Monday, July 22, 2013

What I'm Reading: The Scabbard of Her Throat

76º ~ "rain-cooled" but so far no rain, it surrounds us even as it refuses to fall on this particular patch of dirt, I search the radar and fume...5 minutes lapse and aha!  it rains!...ack, it stalls out...and stops...the wicked witch of the weather, she toys with me ... and now, the sun returns to steam us all


This morning, I spent some time with Bernadette Geyer's The Scabbard of Her Throat (The Word Works, 2013). Bernadette and I first met, briefly, at AWP several years ago, and had a chance to cement a friendship over a pre-reading dinner at this year's conference, where The Scabbard of Her Throat debuted.

This book is filled with delicate poems that seem, on the surface, full of fragility.  It is only as they accrue that the strength emerges.  Here are poems of girl, woman, wife, mother, and widow, poems that confront fairy tale myths and expose the pain and the joy of living.  Divided into four sections, each section begins with a sonnet "Thumbelina's Mother Speaks," and each sonnet is addressed to someone different from the tale: Thumbelina herself, the Witch, the Toad's Mother, and Hans Christian Anderson.  In these re-tellings and new explorations, Bernadette sets the stage for the rest of the poems in each section, poems of nature's threat (a wasp kills a cicada, a gust of wind nearly capsizes a boat, clouds descend and obscure, etc.) and poems of love (intimate love, familial love, and love of self).

As I set out to crack the book open, I paused to absorb the title of the book again.  Scabbard: a sheath for a sword.  And this, as in "her throat."  I found myself transfixed by the implications of this connection, of all the dangerous things a woman might consume, of how this implied language trapped, scarred, or sliced, of how we are impressed by the sword swallower's skill and magic, and how women are often like this, but in the every day mundane.  In fact, the title of the book comes from the poem "The Sword Swallower Finds a New Calling," which begins:

She swallows stones, now --
throat like a creek bed.
Started with pebbles.

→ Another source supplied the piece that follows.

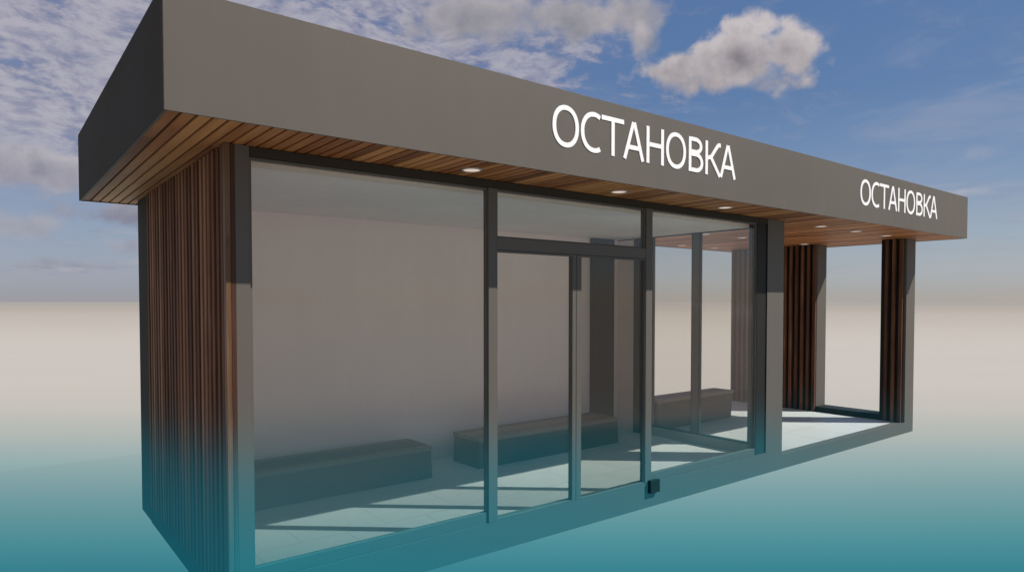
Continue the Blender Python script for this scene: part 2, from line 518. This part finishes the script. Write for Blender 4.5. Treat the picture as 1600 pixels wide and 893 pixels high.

Palmed
several to warm them
before she plucked one ...

It is not much of a leap to think of all the metaphorical stones, those heavy life lessons, we are all forced to swallow, and unlike the sword, not so easily removed.  While there are these poems from the world of Thumbelina and from the world of magic (a la the sword swallower), the vast majority of the poems arrive directly from the every day world and what it offers us (good, bad, and in between).  One such example comes from the poem "Echo," about an echocardiogram.  Here is the opening:

It's like she said Here, have some pain,
and when I adjusted to that she said Here

have some more, ratcheting up
the transducer's pressure against my chest

to find not just my heart, but each valve --

In these poems of the every day, Bernadette approaches life with the keen observant eye I look for, I hope for, whenever I read poetry.  She lets nothing slide and confronts this mad, chaotic world head on, eyes and heart at the ready.


2 comments:

Jeannine said...

Sounds fantastic! Now I want to get my hands on it! Thanks for the write-up!

Sandy Longhorn said...

Let me know what you think, Jeannine.